NEW YORK (AP) — Stocks are little changed Thursday morning, a tranquil start to the last trading day of what has been a stormy quarter. Energy companies are rising the most as the price of oil edges higher. The gains are adding to a strong March that wiped away steep losses from the start of the year.

FILE - This July 15, 2013, file photo, shows the New York Stock Exchange. Global stock markets mostly fell on Thursday, March 31, 2016, as investors prepared to mark the end of an exceptionally volatile first quarter to the year. (AP Photo/Mark Lennihan, File)

This July 15, 2013, file photo, shows the New York Stock Exchange.  (AP Photo/Mark Lennihan, File)

KEEPING SCORE: The Dow Jones industrial average inched up six points to 17,722 as of 10:07 a.m. Eastern time. The Standard & Poor’s 500 index added 0.5 points to 2,064. The Nasdaq composite index rose six points, or 0.1 percent, to 4,875.

FIRST QUARTER: Stocks tumbled in January and early February on concerns that weak growth in several major global economies would pull the U.S. economy into recession. In early February, the Dow and the S&P 500 were down more than 10 percent from the start of the year. But positive economic news in the U.S. and central bank moves around the world to stimulate economic growth cheered investors, and stocks soared in March. The Dow is on track to finish the first three months of the year up 1.7 percent, while the S&P 500 is headed for a 1 percent gain.

JOBS: The federal government said more Americans filed for unemployment benefits last week, but the number of applications remains very low, a sign that hiring is solid. About 276,000 people filed for those benefits, up 11,000 from the week before. The government will release March employment data on Friday.

GOLD SHINES: The price of gold rose $7.90, or 0.6 percent, to $1,236.50. Gold is trading at its highest price in more than a year, and it’s surged about 17 percent this quarter. That’s the biggest gain in any quarter since 1986. Demand for gold has risen because of concerns about the health of the global economy, central bank policies, and more recently, because the U.S. dollar has started to weaken after years of gains.

ENERGY: Benchmark U.S. crude rose 39 cents, or 1 percent, to $38.71 per barrel in New York. Brent crude, used to price international oils, added 49 cents, or 1.2 percent, to $40.54 a barrel in London. Energy stocks also traded higher. Southwestern Energy rose 52 cents, or 6.8 percent, to $8.22 and Devon Energy rose 69 cents, or 2.6 percent, to $26.89.

TICK TOCK: Watchmaker Movado lost $2.91, or 9.6 percent, to $27.43 after its profit and sales forecasts for 2016 fell short of analyst estimates.

OVERSEAS: France’s CAC-40 fell 1 percent and Germany’s DAX declined 0.5 percent.
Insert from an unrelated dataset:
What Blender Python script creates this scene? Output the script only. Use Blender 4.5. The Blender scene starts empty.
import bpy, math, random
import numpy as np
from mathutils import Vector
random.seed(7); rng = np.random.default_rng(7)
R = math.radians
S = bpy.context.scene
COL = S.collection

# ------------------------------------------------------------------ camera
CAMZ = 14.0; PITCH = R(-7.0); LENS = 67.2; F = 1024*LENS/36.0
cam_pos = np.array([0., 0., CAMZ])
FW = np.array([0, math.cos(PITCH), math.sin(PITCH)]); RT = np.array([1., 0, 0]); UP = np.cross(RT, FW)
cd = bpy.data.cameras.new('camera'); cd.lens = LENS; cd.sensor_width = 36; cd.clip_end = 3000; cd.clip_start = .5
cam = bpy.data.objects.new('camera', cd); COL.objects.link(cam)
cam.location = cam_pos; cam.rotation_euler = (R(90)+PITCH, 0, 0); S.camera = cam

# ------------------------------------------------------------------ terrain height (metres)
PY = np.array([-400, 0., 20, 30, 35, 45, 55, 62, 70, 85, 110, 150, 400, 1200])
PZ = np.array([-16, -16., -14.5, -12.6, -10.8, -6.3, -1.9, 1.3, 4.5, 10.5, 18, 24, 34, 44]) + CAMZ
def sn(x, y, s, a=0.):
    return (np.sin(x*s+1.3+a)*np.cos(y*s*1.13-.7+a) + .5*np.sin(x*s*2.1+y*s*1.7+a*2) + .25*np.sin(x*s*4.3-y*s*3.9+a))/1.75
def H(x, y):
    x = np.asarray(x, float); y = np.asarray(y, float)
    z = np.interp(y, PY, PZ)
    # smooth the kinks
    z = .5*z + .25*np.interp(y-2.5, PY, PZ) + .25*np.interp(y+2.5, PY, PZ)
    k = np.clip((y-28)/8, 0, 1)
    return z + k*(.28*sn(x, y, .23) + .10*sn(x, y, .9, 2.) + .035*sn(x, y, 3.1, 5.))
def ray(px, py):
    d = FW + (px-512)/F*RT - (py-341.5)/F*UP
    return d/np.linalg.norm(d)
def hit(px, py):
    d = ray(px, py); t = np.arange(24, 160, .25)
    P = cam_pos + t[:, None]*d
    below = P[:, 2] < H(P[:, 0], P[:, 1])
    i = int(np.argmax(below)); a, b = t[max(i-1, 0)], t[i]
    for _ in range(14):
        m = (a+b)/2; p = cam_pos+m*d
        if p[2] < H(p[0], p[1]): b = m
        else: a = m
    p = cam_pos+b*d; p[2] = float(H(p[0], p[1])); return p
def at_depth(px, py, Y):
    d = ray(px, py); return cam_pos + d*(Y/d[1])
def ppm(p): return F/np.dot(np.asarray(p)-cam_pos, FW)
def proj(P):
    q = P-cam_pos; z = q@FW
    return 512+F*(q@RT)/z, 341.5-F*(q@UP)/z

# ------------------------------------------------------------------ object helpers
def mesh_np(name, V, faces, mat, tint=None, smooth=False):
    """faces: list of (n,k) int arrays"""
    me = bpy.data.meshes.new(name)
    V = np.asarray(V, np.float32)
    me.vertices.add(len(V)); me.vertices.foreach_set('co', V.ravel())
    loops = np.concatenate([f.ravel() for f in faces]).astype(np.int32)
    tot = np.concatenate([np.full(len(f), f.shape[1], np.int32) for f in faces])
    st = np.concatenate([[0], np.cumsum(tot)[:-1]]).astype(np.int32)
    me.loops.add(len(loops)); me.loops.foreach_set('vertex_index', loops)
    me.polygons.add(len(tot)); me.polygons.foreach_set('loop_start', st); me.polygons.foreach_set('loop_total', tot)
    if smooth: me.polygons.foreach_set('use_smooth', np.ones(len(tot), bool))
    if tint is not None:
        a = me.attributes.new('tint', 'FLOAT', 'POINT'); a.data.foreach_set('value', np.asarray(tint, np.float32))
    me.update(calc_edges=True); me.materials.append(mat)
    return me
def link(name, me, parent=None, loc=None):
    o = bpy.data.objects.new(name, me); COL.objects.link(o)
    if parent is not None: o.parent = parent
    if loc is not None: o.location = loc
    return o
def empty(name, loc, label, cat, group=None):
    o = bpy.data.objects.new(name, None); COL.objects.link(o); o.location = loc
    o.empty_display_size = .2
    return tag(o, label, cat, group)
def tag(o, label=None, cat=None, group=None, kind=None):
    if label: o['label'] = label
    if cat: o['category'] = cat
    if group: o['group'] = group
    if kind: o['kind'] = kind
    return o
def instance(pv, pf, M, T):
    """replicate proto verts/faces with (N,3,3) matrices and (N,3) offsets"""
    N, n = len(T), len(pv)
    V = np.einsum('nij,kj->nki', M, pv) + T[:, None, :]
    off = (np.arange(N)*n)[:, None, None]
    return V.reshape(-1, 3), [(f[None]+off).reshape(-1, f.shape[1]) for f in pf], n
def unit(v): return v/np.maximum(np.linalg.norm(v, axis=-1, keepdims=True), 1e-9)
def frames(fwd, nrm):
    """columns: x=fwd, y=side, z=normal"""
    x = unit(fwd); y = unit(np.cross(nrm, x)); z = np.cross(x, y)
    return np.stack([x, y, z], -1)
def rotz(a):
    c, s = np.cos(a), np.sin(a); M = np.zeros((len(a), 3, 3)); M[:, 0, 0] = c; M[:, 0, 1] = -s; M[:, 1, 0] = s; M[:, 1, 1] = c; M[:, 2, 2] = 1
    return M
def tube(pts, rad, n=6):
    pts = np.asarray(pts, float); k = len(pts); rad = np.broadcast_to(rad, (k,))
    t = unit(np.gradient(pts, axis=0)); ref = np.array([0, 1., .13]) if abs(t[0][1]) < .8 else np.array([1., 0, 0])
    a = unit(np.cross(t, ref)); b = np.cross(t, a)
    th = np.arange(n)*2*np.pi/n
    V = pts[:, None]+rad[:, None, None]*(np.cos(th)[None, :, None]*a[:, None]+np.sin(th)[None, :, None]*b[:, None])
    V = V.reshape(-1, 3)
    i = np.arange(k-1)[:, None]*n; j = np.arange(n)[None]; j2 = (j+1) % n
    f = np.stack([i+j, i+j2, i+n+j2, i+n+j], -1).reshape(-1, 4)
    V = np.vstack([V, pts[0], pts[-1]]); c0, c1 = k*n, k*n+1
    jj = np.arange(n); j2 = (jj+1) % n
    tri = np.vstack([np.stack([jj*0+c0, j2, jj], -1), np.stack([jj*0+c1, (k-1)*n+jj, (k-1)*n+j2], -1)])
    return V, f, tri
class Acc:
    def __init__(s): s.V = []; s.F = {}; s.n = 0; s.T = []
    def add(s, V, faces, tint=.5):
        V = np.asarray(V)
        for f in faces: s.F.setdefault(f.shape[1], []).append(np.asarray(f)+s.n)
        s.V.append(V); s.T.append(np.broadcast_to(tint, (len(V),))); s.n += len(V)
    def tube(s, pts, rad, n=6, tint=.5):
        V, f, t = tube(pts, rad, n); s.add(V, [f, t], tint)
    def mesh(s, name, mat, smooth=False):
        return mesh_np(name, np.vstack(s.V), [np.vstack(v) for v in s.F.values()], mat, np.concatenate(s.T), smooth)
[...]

In London the FTSE 100 index was off 0.2 percent. Tokyo’s Nikkei 225 fell 0.7 percent to 16,758.67 and Hong Kong’s Hang Seng retreated 0.1 percent.

BONDS, CURRENCIES: Bond prices rose slightly and the yield on the 10-year U.S. Treasury note dipped to 1.82 percent from 1.83 percent. The dollar continued to weaken. On Thursday it edged down to 112.25 from 112.47 yen. The euro edged up to $1.1404 from $1.1333.